Philip Stinson, a criminologist at Bowling Green State University in Ohio, who collects data on police-officer involved shootings and criminal prosecutions, said grand jurors often are reluctant to second-guess the split-second decisions of on-duty police officers in violent or potentially violent street encounters.

In recent years, Stinson said he’s been contacted by prosecutors from a number of jurisdictions around the country who have struggled to get grand juries to return indictments against police officers in fatal on-duty shooting cases. In most cases, he notes, the officers are ultimately found to have been legally justified in using deadly force and are not charged with any crime.

With details of the Bristol case scant, Stinson said he wasn’t immediately able to say why a grand jury would have indicted the officer.

Not including the Brown case, from 2005 to April of this year, there have been 141 non-federal police officers in the United States who have been arrested for murder or manslaughter resulting from an on-duty shooting, according to Stinson’s data. Of those, 44 have been convicted of a crime resulting from the shooting, including 19 by guilty plea and 25 by jury trial. No officers have been convicted in a bench trial, he said.

Often, officers are convicted of a lesser offense. Only seven officers were convicted of murder during that period. They received sentences that ranged from 81 months to life in prison.

Forty-four cases are pending across the country.

Kohler, the man killed March 30, has had run-ins with police in the past, and had pending charges in Sullivan County Criminal Court. In February 2020, a grand jury handed down a 10-count indictment against Kohler, which included aggravated kidnapping, aggravated burglary and aggravated domestic assault charges.

The indictments, which were dismissed last month due to his death, stemmed from an incident reported June 30, 2019, when Bristol Tennessee Police Department officers were called to a burglary on Volunteer Parkway. While en route, officers spotted Kohler driving a Chevrolet Trailblazer. As he was traveling toward the officers, an officer activated his lights and a pursuit began, according to a criminal affidavit.

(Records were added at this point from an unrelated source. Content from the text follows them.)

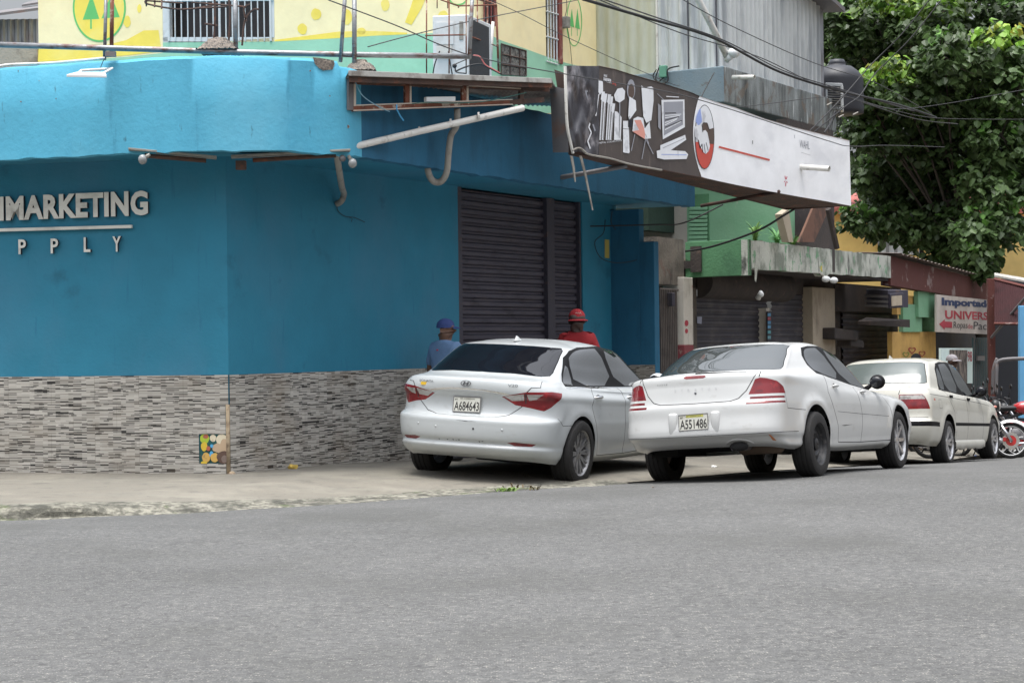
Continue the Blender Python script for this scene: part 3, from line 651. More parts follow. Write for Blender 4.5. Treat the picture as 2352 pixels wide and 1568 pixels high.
# the white part has a curved left border bulging over the brown one
def curvex(v): return 1607 - 17 * sin(pi * min(1, v * 1.02)) ** .8 + 4 * v
T = resam(top[bi:], 30); B = resam(bot[bi:], 30); vs = []
for j in range(31):
    v = j / 30
    for i in range(30):
        x = T[i][0] * (1 - v) + B[i][0] * v; y = T[i][1] * (1 - v) + B[i][1] * v
        if i == 0: x = curvex(v)
        vs.append(bh(x, y, .006 + .006 * mnoise.noise((x * .012, y * .01, 3))))
mb = MB(); mb.add(vs, [(j * 30 + i, j * 30 + i + 1, (j + 1) * 30 + i + 1, (j + 1) * 30 + i) for j in range(30) for i in range(29)])
mb.build('white_panel', MT['bwhite'], bn, smooth=True)
# torn, crumpled black end with folds
def crump(u, v):
    w = max(0, 1 - u) ** .7
    return .01 + w * (.05 * sin(9 * u + 5 * v * v) * sin(3 * v + 1) + .06 * mnoise.noise((u * 3, v * 3, 2)) + .03 * mnoise.noise((u * 8, v * 7, 5)))
T = resam(topl, 26); B = resam(botl, 26); vs, f_ = band(T, B, 40, crump)
MT['vblack'] = M('crumpled_black_vinyl', lin(58, 56, 62), .3, [(lin(150, 146, 150), 3, (1, 1, .5), .56, .64, .8), (lin(24, 24, 32), 2, (1, 1, 1), .5, .62, .8)], .2, 16, spec=.7)
mb = MB(); mb.add(vs, f_); mb.build('torn_end', MT['vblack'], bn, smooth=True)
mb = MB(); mb.tube(crpath([bh(1298, 153, .05), bh(1300, 230, .06), bh(1303, 290, .06), bh(1311, 330, .05), bh(1316, 352, .04)], 5), [.02] * 21, 6); mb.build('edge_batten', MT['pvc'], bn)
mb = MB(); mb.tube(crpath([bh(1314, 346, .05), bh(1330, 340, .08), bh(1345, 350, .09), bh(1336, 343, .07), bh(1352, 355, .06), bh(1400, 364, .02), bh(1450, 378, .02), bh(1520, 391, .02)], 4), .012, 6); mb.build('torn_hem', MT['pvcold'], bn)
for pts in (((1313, 358), (1318, 385), (1322, 418)), ((1334, 358), (1345, 400), (1362, 483))):
    c_ = [bh(x, y, .03) for x, y in pts]; mb = MB(); w_ = P3(BD, 0) * .025; w2 = w_ * .35
    mb.slab([c_[0] - w_, c_[0] + w_, c_[1] + w_ * .8, c_[2] + w2, c_[2] - w2, c_[1] - w_ * .8], -BN, .01); mb.build('hanging_batten', MT['pvcold'], bn)
dk = [M('print_white', lin(226, 228, 232), .5, [(lin(150, 150, 158), 5, (1, 1, 1), .56, .66, .5)]), M('print_ink', lin(44, 40, 42), .5), M('print_red', lin(196, 78, 66), .5), M('print_outline', lin(30, 34, 44), .5), M('print_brown', lin(88, 72, 64), .5), M('print_blue', lin(150, 168, 222), .5), M('print_grey', lin(150, 152, 160), .5), M('print_pink', lin(206, 84, 104), .5), M('print_salmon', lin(216, 150, 136), .5)]
def prn(mb, pts, mi, lv, raw=False): mb.add([bh(*(p if raw else z6(*p)), .010 + .0015 * lv) for p in pts], [list(range(len(pts)))], mi)
def line6(mb, pts, w, mi, lv):
    for (x0, y0), (x1, y1) in zip(pts[:-1], pts[1:]):
        d = sqrt((x1 - x0) ** 2 + (y1 - y0) ** 2) or 1; nx, ny = -(y1 - y0) / d * w / 2, (x1 - x0) / d * w / 2
        prn(mb, [(x0 + nx, y0 + ny), (x1 + nx, y1 + ny), (x1 - nx, y1 - ny), (x0 - nx, y0 - ny)], mi, lv)
def ell(cx_, cy_, rx, ry, a0=0, a1=2 * pi, n=28): return [(cx_ + rx * cos(a), cy_ + ry * sin(a)) for a in np.linspace(a0, a1, n)]
mb = MB()
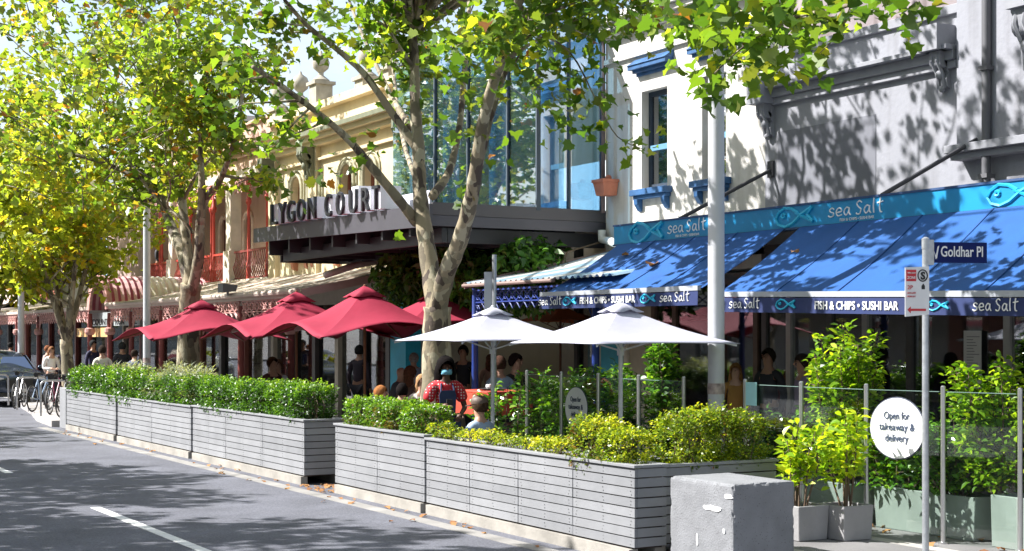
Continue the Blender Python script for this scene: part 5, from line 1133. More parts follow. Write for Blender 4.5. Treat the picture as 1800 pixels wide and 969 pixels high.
# second tree
b2 = (9.4, YU(330, 9.4))
def U(u, v, dx=0): return P(u, v, 9.4 + dx)
def crown_fill(t, c, rad, n, zmin, R, lvl=0):
    for k in range(n):
        while True:
            d = Vector((R.uniform(-1, 1), R.uniform(-1, 1), R.uniform(-1, 1)))
            if .25 < d.length < 1: break
        p = Vector((c[0] + d.x * rad[0], c[1] + d.y * rad[1], c[2] + d.z * rad[2]))
        if p.z < zmin: continue
        t.grow(p - Vector((d.x, d.y, .1)) * .8, (Vector((d.x, d.y, .2))).normalized(), 1.2, .016, lvl)
tb = Tree(21, zmin=4.2); Rb = random.Random(9)
tb.limb([(b2[0], b2[1], 0), U(331, 620), U(333, 540), U(336, 500)], .25, .21, n=14)
tb.limb([U(335, 510), U(322, 450), U(302, 400), U(285, 360), U(262, 325, -.2), U(215, 300, -.6), U(160, 280, -1.2), U(80, 260, -2)], .15, .03, 9, 1, 1.8, 9)
tb.limb([U(290, 368), U(285, 320), U(270, 250), U(262, 180, .2), U(255, 80, .4), U(250, -20, .6)], .09, .03, 6, 1, 1.8, 8)
tb.limb([U(336, 505), U(330, 440), U(322, 370), U(318, 310), U(322, 230), U(318, 120), U(312, 0)], .13, .04, 8, 1, 1.9, 9)
tb.limb([U(337, 515), U(350, 450), U(352, 390), U(362, 350, .1), U(385, 320, .2), U(405, 270, .2), U(420, 210, .3), U(430, 120, .4)], .13, .03, 4, 1, 1.0, 9, .6)
tb.limb([U(352, 395), U(355, 330), U(352, 260), U(360, 180), U(370, 60)], .10, .03, 7, 1, 1.7, 8, .5)
tb.limb([U(340, 410), U(320, 385, -.2), U(295, 362, -.4), U(300, 330, -.6), U(290, 270, -1)], .04, .015, 3, 0, 1, 6)
crown_fill(tb, (7.6, b2[1] + 1.2, 7.6), (3.3, 4.2, 3.1), 115, 4.9, Rb)
for (u, v, X, r, n_) in [(205, 330, 9, .3, 3), (270, 290, 9.2, .4, 4), (330, 260, 9.2, .4, 5), (385, 200, 9.4, .4, 5), (300, 210, 9.2, .5, 6), (410, 240, 9.5, .25, 3), (230, 240, 9, .5, 6), (300, 320, 9.2, .2, 2)]:
    c = P(u, v, X)
    for i in range(n_): tb.cluster(c + Vector((Rb.gauss(0, r), Rb.gauss(0, r), Rb.gauss(0, r * .7))), r)
tb.finish('plane tree with several upright limbs in front of the red iron balcony', (b2[0], b2[1], 0), 7.5, plane_m, size=.145, tmpl=PLANE2)
def simple_tree(seed, label, x, y, m, scale=1, zmin=3.6, fill=300, rad=(4.2, 4.2, 3.0), zc=6.6, per=9, size=.2, group=None, fork=2.0, tmpl=PLANE2, r0=.2, tdx=0):
    t = Tree(seed, zmin=zmin); R = random.Random(seed)
    t.limb([(x, y, 0), (x + .03, y, .9), (x - .02, y + .05, fork)], r0, r0 * .8, n=12)
    for k in range(5):
        a = 2 * pi * k / 5 + R.uniform(-.4, .4); q = R.uniform(.5, 1)
        t.limb([(x, y, fork - .1), (x + .45 * q * cos(a), y + .45 * q * sin(a), fork + .9), (x + 1.0 * q * cos(a), y + 1.0 * q * sin(a), fork + 2.2), (x + 1.9 * q * cos(a), y + 1.9 * q * sin(a), fork + 4.2)], r0 * .55, .03, 6, 1, 1.6, 8, .35)
    crown_fill(t, (x, y, zc), rad, fill, zmin, R)
    return t.finish(label, (x, y, 0), per, m, size=size, tmpl=tmpl, group=group)
tc_ = simple_tree(31, 'yellowing plane tree beside the parked bicycles', 9.4, YU(118, 9.4), plane_y, zmin=4.0, fill=135, zc=7.2, rad=(4.4, 4.8, 3.3), size=.17)
# lower hanging clump on this one
simple_tree(33, 'yellow plane tree behind the dark parked car', 9.3, 51.5, plane_y, zmin=3.4, fill=130, rad=(4.5, 5, 3.6), zc=6.8, per=8, size=.25)
simple_tree(35, 'yellow plane tree farther along beyond the parked car', 9.3, 64, plane_y, zmin=3.2, fill=130, rad=(5, 6, 4), zc=7.0, per=8, size=.3)
simple_tree(37, 'plane tree far down the street on the road side', 4.5, 92, plane_y, zmin=2.8, fill=260, rad=(6, 8, 5), zc=7.2, per=9, size=.42)
simple_tree(38, 'plane tree closing the far end of the street', 12, 115, plane_y, zmin=2.6, fill=260, rad=(7, 9, 6), zc=7.5, per=9, size=.5)
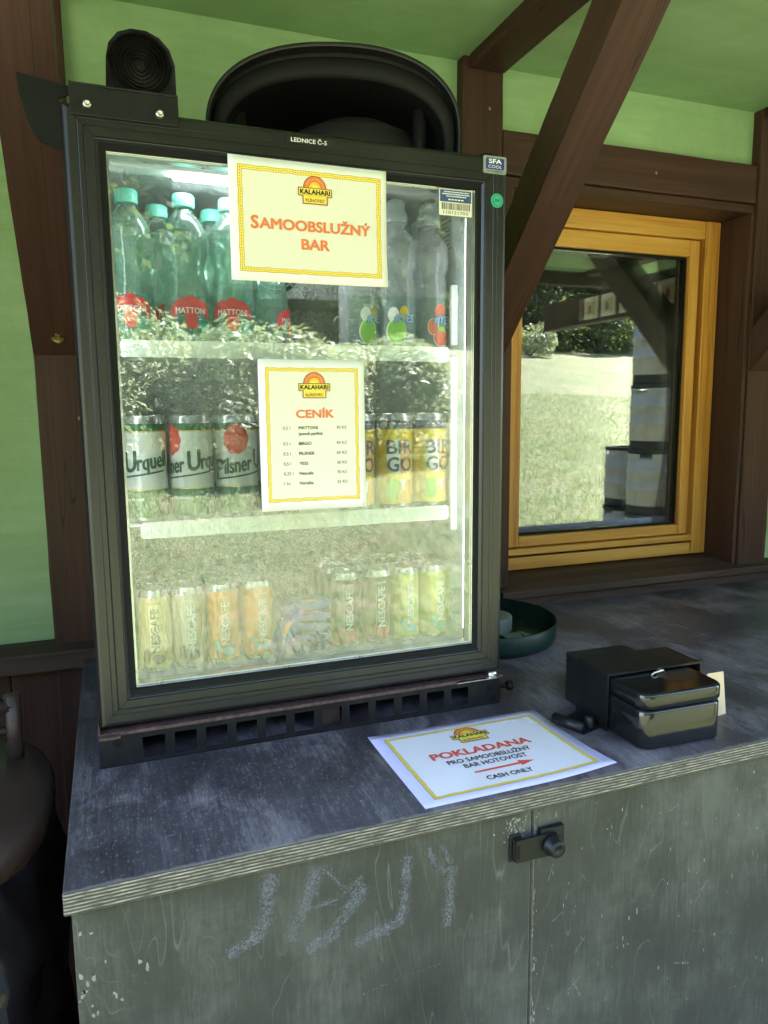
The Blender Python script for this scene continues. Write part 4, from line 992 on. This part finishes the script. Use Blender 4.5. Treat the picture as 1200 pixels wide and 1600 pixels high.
for row in range(3):
    for i, (kd, x, rz) in enumerate(cans):
        nm = dict(vanilla='yellow slim coffee can', beige='beige slim coffee can', orange='orange slim coffee can', brown='dark brown slim coffee can', lime='lime yellow slim coffee can')[kd]
        side = 'left' if i < 4 else 'right'; pos = ORD[i if i < 4 else i - 4]
        lb = '%s, %s of the %s group, %s row, bottom shelf' % (nm, pos, side, ['front', 'second', 'back'][row])
        per.setdefault(kd, []).append(((x, .421 + .056 * row, rz + row * .7), lb))
for kd, l in per.items(): put(protos[kd], [a for a, _ in l], [b for _, b in l], Z3s)
# wafer bars
def wafer(loc, rot, label):
    o = thing('wafer_bar', label, 'snack', loc, rot, 'wrapped wafer bars between the coffee cans')
    L, Wd, H = .088, .040, .0145; n = 10
    mb = MB(); vs = []
    for i in range(n + 1):
        x = -L / 2 + L * i / n; k = 1 if 1 < i < n - 1 else .25 if i in (0, n) else .8
        for y, z in ((-.5, -.5), (-.2, -.55), (.2, -.55), (.5, -.5), (.5, .5), (.2, .58), (-.2, .58), (-.5, .5)): vs.append((x, y * Wd, z * H * k + (0 if 1 else 0)))
    fs = [(i * 8 + k, (i + 1) * 8 + k, (i + 1) * 8 + (k + 1) % 8, i * 8 + (k + 1) % 8) for i in range(n) for k in range(8)] + [tuple(range(8)), tuple(range(n * 8 + 7, n * 8 - 1, -1))]
    mb.add(vs, fs, 0)
    for q, f in enumerate(fs[:n * 8]):
        i, k = divmod(q, 8)
        if k in (2, 3) or (k == 6 and 3 < i < 7): mb.mi[q] = 1
    mb.build('wrapper', ['wafer_blue', 'wafer_orange'], o, .0008)
    return o
WN = ['lowest', 'second', 'third', 'fourth', 'topmost']
for i in range(5): wafer((.375 + random.uniform(-.004, .004), .42 + random.uniform(-.006, .004), Z3s + .0095 + i * .0185), (0, random.uniform(-.05, .05), random.uniform(-.12, .12)), 'blue and orange wafer bar lying flat, %s in its stack' % WN[i])
wafer((.338, .394, Z3s + .048), (math.radians(8), math.radians(-62), .1), 'blue and orange wafer bar leaning upright against the stack')

# ------------------------------------------------------------------ things on top of the fridge
roll = thing('bin_bag_roll', 'black roll of bin bags with a loose flap on top of the fridge', 'bag roll', (.141, .285, .9655))
m = MB(); sp = []
turns, n = 7, 240
for i in range(n + 1):
    t_ = i / n; a = t_ * turns * 2 * PI; r = .006 + .0335 * t_ + .0006 * math.sin(a * 3); sp.append((r * math.cos(a), r * math.sin(a)))
for i in range(n):
    (u0, v0), (u1, v1) = sp[i], sp[i + 1]; yy = .0015 * math.sin(i * .35)
    m.add([(u0, yy, v0), (u1, yy, v1), (u1, .22, v1), (u0, .22, v0)], [(0, 1, 2, 3)], 0, True)
m.lathe([(0, .004), (.039, .004), (.040, .22), (0, .22)], 40, mi=0, fn=lambda x, y, z: (x, z, y))
m.build('roll', 'black_rubber', roll)
fl = MB()
ol = [(-.0445, .004), (-.0405, .022), (-.028, .0375), (-.010, .0445), (.010, .0445), (.027, .0375), (.040, .024), (.0465, .004), (.047, -.025), (.047, -.0470), (.020, -.0475), (-.028, -.0475), (-.036, -.03)]
ol = [(u * .95, v * .93 if v > 0 else v) for u, v in ol]
inn = [(.0395 * math.cos(a), .0395 * math.sin(a)) for a in [3.0, 2.6, 2.15, 1.75, 1.35, .95, .55, .1, -.45, -.9, -1.3, -2.1, -2.6]]
k = len(ol); vs = [(u, .001, v) for u, v in ol] + [(u, .004, v) for u, v in inn] + [(u, .21, v) for u, v in ol]
fl.add(vs, [(i, (i + 1) % k, k + (i + 1) % k, k + i) for i in range(k)] + [(i, 2 * k + i, 2 * k + (i + 1) % k, (i + 1) % k) for i in range(k)], 0, False)
fl.build('flap', 'black_rubber', roll, 0)
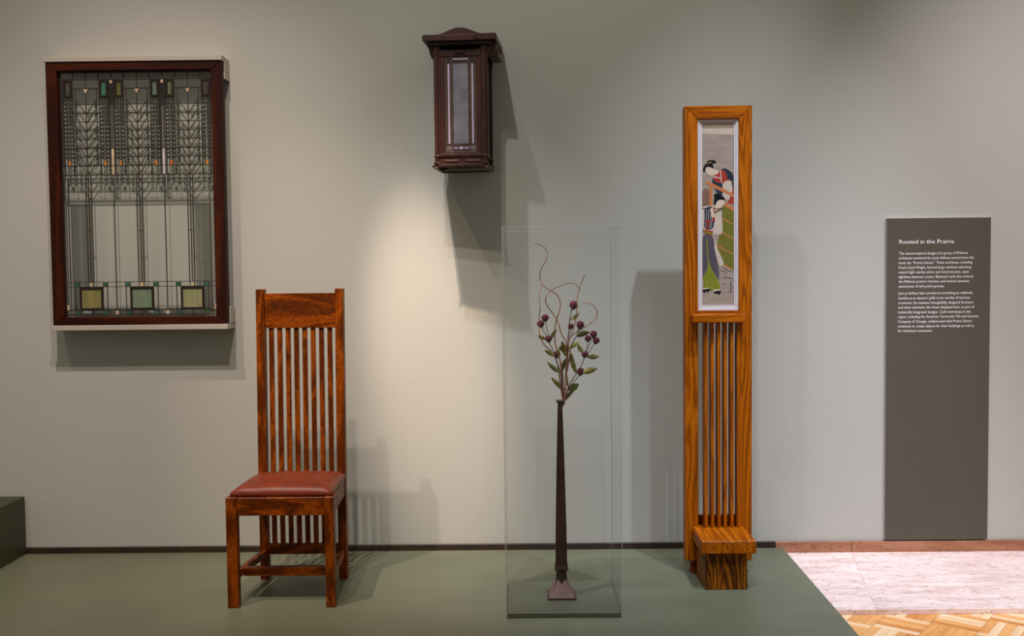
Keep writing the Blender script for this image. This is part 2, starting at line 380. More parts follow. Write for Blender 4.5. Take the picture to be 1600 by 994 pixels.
for i, c in enumerate(cs):
    for u in (c - .083, c, c + .083): line(came, u, 0, u, r1)
    line(came, c, r1, c, r2, .0034); line(came, c, vt(304), c, VE, .0038)
    line(came, c - .087, r2, c + .087, r2)
    for s in (-1, 1):
        line(came, c + s*.070, r2, c + s*.070, vt(765), .0028); line(came, c + s*.087, r1, c + s*.087, VE, .0034)
        line(came, c + s*.146, r1, c + s*.146, VE, .0028)
        u0, u1 = sorted((c + s*.090, c + s*.144)); frame_rect(u0, u1, vt(218), vt(326))
        pane(tops[i][0 if s < 0 else 1], u0 + .014, u1 - .014, vt(231), vt(316), 'coloured_pane')
        line(came, c + s*.087, vt(330), c + s*.146, vt(330))
        # checkered column of tiny squares
        for k in range(15):
            v = vt(340) + k*(vt(735) - vt(340))/15
            line(came, c + s*.087, v, c + s*.146, v, .0024)
            if k % 2 == 0: tiny(random.choice((0, 1)), *sorted((c + s*.091, c + s*.107)), v + .001, v + .0085); tiny(random.choice((0, 1)), *sorted((c + s*.127, c + s*.143)), v + .001, v + .0085)
            else: tiny(2, *sorted((c + s*.091, c + s*.107)), v + .001, v + .0085); tiny(2, *sorted((c + s*.127, c + s*.143)), v + .001, v + .0085)
        for du in (.108, .126): line(came, c + s*du, vt(330), c + s*du, vt(765), .0026)
        pane(G_ORANGE if (i, s) == (2, -1) else G_AMBER, *sorted((c + s*.109, c + s*.124)), vt(735), vt(764), 'amber_pane')
        # chevrons
        for k in range(7):
            v = vt(340 + 56.5*k); line(came, c + s*.070, v, c, v + vt(437) - vt(340), .0034)
            x0, z = G(c + s*.066, v + .012); 
            x1, _ = G(c + s*.052, v); _, zz = G(0, v + .034)
            if k in (0, 1, 3, 5, 6): sq[1 if k % 2 else 0].prism_xz([(x0, zz), (x0, z), (x1, zz)], GY - .002, GY + .002)
        line(came, c + s*.070, vt(735), c, VE, .0034)
        line(came, c + s*.087, vt(765), c + s*.087, VE)
    for k in range(8): line(came, c - .087, vt(370 + 56.5*k), c + .087, vt(370 + 56.5*k), .0028)
    a, b_ = G(c - .016, vt(276)), G(c + .016, vt(276)); d_ = G(c, vt(304))
    MB().prism_xz([a, b_, d_], GY - .003, GY + .002).build('triangle_pane', G_PALE, win)
    for s in (-1, 1): line(came, c + s*.016, vt(276), c, vt(305), .003)
    # three thin stems
    for du in (-.017, 0, .017): line(came, c + du, VE, c + du, BT, .0042)
    line(came, c - .02, vb(186), c + .02, vb(186))
    # square blossom box at the foot
    frame_rect(c - .077, c + .077, vb(478), vb(597), .0085); pane(sqs[i], c - .066, c + .066, vb(487), vb(588), 'square_pane')
    for s in (-1, 1):
        line(came, c + s*.105, vb(477), c + s*.105, vb(598))
        pane(G_GREEN if (i + s) % 3 else G_TEAL, *sorted((c + s*.080, c + s*.106)), vb(455), vb(476), 'green_pane')
        for uu in (.078, .108): line(came, c + s*uu, vb(452), c + s*uu, vb(477), .003); line(came, c + s*uu, vb(598), c + s*uu, vb(622), .003)
        pane(G_GREEN if (i - s) % 3 else G_TEAL, *sorted((c + s*.080, c + s*.106)), vb(600), vb(621), 'green_pane')
    pane(G_CREAM, c - .011, c + .011, vb(455), vb(476), 'cream_pane')
    for uu in (-.013, .013): line(came, c + uu, vb(452), c + uu, vb(477), .003)
    line(came, c, vb(598), c, .996)
    for s in (-1, 1): line(came, c + s*.093, vb(622), c + s*.093, .996, .003)
for i, c in enumerate((1/3 + .004, 2/3 + .004)):
    line(came, c, VD, c, vb(598), .0036)
    for du in (-.019, -.010, .010, .019): line(came, c + du, r1, c + du, VE, .003)
    for du in (-.08,): line(came, c, 0, c, r1)
    pane(G_PALE, c - .010, c + .010, vt(219), vt(238), 'pale_pane')
    pane((G_CREAM, G_LILAC)[i], c - .0085, c + .0085, vt(657), vt(827), 'pale_bar')
    pane(G_PALE, c - .012, c + .012, vb(600), vb(621), 'pale_pane')
    for du in (-.014, .014): line(came, c + du, vb(598), c + du, vb(622), .003)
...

“Kohler was traveling at a high rate of speed straight towards us barely avoiding a collision with Sgt. [Joe] Newman’s patrol car as he passed, but struck the front of a parked Ford F250,” the affidavit states.

The pursuit ended after officers said Kohler was traveling at 100 miles per hour on Volunteer Parkway toward the state line.

The kidnapping and assault charges were filed because police believed that Kohler broke into the apartment of a woman he knew and told her to “sit still, shut up and listen to me.” Kohler was accused of keeping the woman, who said she felt threatened, from calling 911. An order of protection had been in place at the time of the burglary, the affidavit states.

Kohler had various misdemeanor and felony convictions in North Carolina and Tennessee, as well as traffic violations and fugitive-from-justice arrests in Virginia, according to court and department of corrections searches. In North Carolina, he was found guilty of theft of firearms. Theft, criminal trespassing, meth possession and criminal impersonation convictions were reported in Tennessee. He also had several probation violations over the years.

Police have not said why Kohler was in the Rodeway Inn parking lot March 30.

Brown was suspended without pay Tuesday pending the outcome of an internal affairs investigation, according to a statement signed by Bristol Mayor Bill Hartley and City Manager Randall Eads.

Brown, who turned himself in to police and was then released on $25,000 bail, has retained Abingdon attorney Heather Howard to represent him as the case proceeds in Bristol Virginia Circuit Court.